Europese leiders halen acute dreiging crisis weg
BRUSSEL – Europa haalt opgelucht adem. De regeringsaanvoerders stelden niet teleur. Zij kwamen donderdag met een veelomvattende aanpak om de schuldencrisis te bestrijden. Maar of het voldoende is voor een blijvende keer ten goede, kan niemand voorspellen.

D-day voor de euro, heette het. Met het resultaat dat de leiders na zo’n acht uur vergaderen presenteerden, verdwijnt in ieder geval de acute crisisdreiging. Maar zij vertrokken al vaker met een goed gevoel uit Brussel, om later te constateren dat hun besluiten toch niet een echte oplossing hadden gebracht.
Toen de regeringshoofden van de zeventien eurolanden aan het begin van de middag aan de ingelaste top begonnen, was er al belangrijk voorwerk verricht. Bondskanselier Merkel en president Sarkozy voerden de avond ervoor langdurig beraad en slaagden erin hun geschillen uit de weg te ruimen.
En, zo gaat het in de EU, als Duitsland en Frankrijk het eens zijn, leggen die hun wil op. Vaak klinkt er gemopper over die dictaten van de twee toonaangevende naties binnen de Unie, maar ditmaal valt het juist toe te juichen dat zij hun verantwoordelijkheid namen.
Wat op tafel ligt, is een mix van maatregelen. Meer leningen voor Griekenland, een bijdrage daaraan van de banken en een uitbreiding van de mogelijkheden om het geld uit het noodfonds in te zetten, zoals voor het opkopen van staatsobligaties. Dat zijn de voornaamste elementen.
De Grieken kregen vorig jaar mei 110 miljard euro toegezegd om een faillissement af te wenden. Daar komt een tweede ronde van 109 miljard bovenop. De banken participeren in de periode tot en met 2014 voor naar schatting 37 miljard.

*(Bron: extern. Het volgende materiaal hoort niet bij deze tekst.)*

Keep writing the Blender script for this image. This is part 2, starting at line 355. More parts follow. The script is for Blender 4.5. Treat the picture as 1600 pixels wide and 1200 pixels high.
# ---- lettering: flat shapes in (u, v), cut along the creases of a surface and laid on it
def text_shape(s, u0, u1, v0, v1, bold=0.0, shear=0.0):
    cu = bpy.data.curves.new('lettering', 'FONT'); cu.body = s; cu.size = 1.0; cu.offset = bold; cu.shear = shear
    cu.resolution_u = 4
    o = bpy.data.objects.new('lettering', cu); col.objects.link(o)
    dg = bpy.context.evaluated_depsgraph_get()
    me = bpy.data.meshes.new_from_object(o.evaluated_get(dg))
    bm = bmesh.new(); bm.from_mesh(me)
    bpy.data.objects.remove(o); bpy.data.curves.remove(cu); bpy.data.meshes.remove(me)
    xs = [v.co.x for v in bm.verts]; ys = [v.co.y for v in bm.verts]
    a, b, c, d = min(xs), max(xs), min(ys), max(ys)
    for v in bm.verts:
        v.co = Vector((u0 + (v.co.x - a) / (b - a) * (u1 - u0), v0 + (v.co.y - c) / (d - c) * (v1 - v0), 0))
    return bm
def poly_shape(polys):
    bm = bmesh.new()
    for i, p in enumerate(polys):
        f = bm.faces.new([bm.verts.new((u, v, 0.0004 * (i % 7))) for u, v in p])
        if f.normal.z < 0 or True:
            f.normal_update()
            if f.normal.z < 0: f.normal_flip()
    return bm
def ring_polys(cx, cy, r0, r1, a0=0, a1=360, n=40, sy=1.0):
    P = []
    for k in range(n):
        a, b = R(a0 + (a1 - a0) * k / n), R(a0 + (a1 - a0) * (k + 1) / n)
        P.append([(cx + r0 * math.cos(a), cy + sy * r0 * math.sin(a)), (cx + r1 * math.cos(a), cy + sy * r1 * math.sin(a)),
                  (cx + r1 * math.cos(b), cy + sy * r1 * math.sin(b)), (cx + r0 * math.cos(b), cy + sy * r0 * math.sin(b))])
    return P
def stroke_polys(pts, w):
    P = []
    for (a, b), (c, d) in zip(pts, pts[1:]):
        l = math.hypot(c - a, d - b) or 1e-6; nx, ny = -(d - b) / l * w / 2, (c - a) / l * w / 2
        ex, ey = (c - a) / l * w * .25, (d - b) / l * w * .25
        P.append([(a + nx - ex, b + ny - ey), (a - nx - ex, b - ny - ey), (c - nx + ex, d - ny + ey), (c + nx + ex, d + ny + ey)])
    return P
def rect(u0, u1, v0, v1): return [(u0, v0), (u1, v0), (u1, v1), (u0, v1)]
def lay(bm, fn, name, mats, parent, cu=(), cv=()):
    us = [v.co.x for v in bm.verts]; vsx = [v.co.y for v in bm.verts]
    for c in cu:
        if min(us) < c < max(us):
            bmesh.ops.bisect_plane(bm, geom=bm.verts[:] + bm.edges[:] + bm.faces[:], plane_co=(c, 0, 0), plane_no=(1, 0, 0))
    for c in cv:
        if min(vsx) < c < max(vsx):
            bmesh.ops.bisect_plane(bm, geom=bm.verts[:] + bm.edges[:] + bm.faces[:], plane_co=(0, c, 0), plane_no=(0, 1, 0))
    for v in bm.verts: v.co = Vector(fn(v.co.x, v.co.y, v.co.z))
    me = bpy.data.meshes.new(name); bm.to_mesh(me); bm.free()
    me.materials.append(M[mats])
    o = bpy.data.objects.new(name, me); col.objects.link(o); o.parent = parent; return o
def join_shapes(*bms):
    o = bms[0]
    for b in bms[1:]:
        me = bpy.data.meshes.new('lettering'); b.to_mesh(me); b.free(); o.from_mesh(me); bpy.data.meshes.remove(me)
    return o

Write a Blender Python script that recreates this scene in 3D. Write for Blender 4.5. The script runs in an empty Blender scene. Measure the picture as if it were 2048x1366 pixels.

Nederland merkt dit laatste aan als een politieke overwinning. Samen met de Duitsers is de afgelopen tijd sterk aangedrongen op betrokkenheid van de private sector. Die vindt plaats op vrijwillige basis, zo luidt het officieel. Investeerders kunnen kiezen uit het verlengen van de looptijd van bestaande leningen, het omruilen ervan tegen stukken met een lagere hoofdsom en het terugverkopen ervan aan Griekenland tegen een afgewaardeerde prijs.
Mochten de kredietbureaus op enig moment toch oordelen dat door de beoogde transacties Griekenland in een situatie van wanbetaling verkeert, dan staat de EU klaar om de problemen die daaruit voortvloeien voor de Europese Centrale Bank (ECB) op te vangen. Zij stelt zich dan garant voor de Griekse obligaties, zodat die als onderpand kunnen blijven dienen voor het verstrekken van liquiditeiten aan Griekse banken. Op die manier kan ook Trichet leven met het bereikte akkoord.
Over de rol van de banken hebben de euroleiders nadrukkelijk vastgelegd dat het gaat om een „buitengewone en unieke oplossing.” Zij geldt alleen voor Griekenland, al weet niemand wat de omstandigheden op een later tijdstip vereisen.
Is Griekenland nu definitief uit de brand? Nee, nog lang niet. Daarvoor zijn de problemen er te groot. Maar Europa steekt wel op ruimhartige wijze een helpende hand toe: meer financiële middelen, verlenging van de aflossingstermijn van de noodkredieten van 7,5 tot 15 en wellicht 30 jaar en verlaging van de te betalen rente tot 3,5 procent. Dit laatste voordeeltje krijgen Ierland en Portugal trouwens ook. Tot dusver lagen de percentages tussen de 4,5 en de 5,8.
Verder gaat een Europese werkgroep bekijken hoe de Griekse economie aangezwengeld kan worden. Ook groei is immers onmisbaar om de schuldencrisis te overwinnen.
Hoofdpunten uit aanpak eurocrisis
Tweede steunoperatie voor Griekenland, van 109 miljard euro.
Banken leveren bijdrage aan reddingspakket.
Griekenland, Ierland en Portugal gaan minder rente betalen over noodleningen en looptijd ervan wordt verlengd.
Noodfonds mag staatsobligaties opkopen van landen in problemen en verstrekt voortaan al in eerdere fase kredieten.
Frankrijk geeft verzet tegen automatische sancties bij handhaving begrotingsdiscipline op.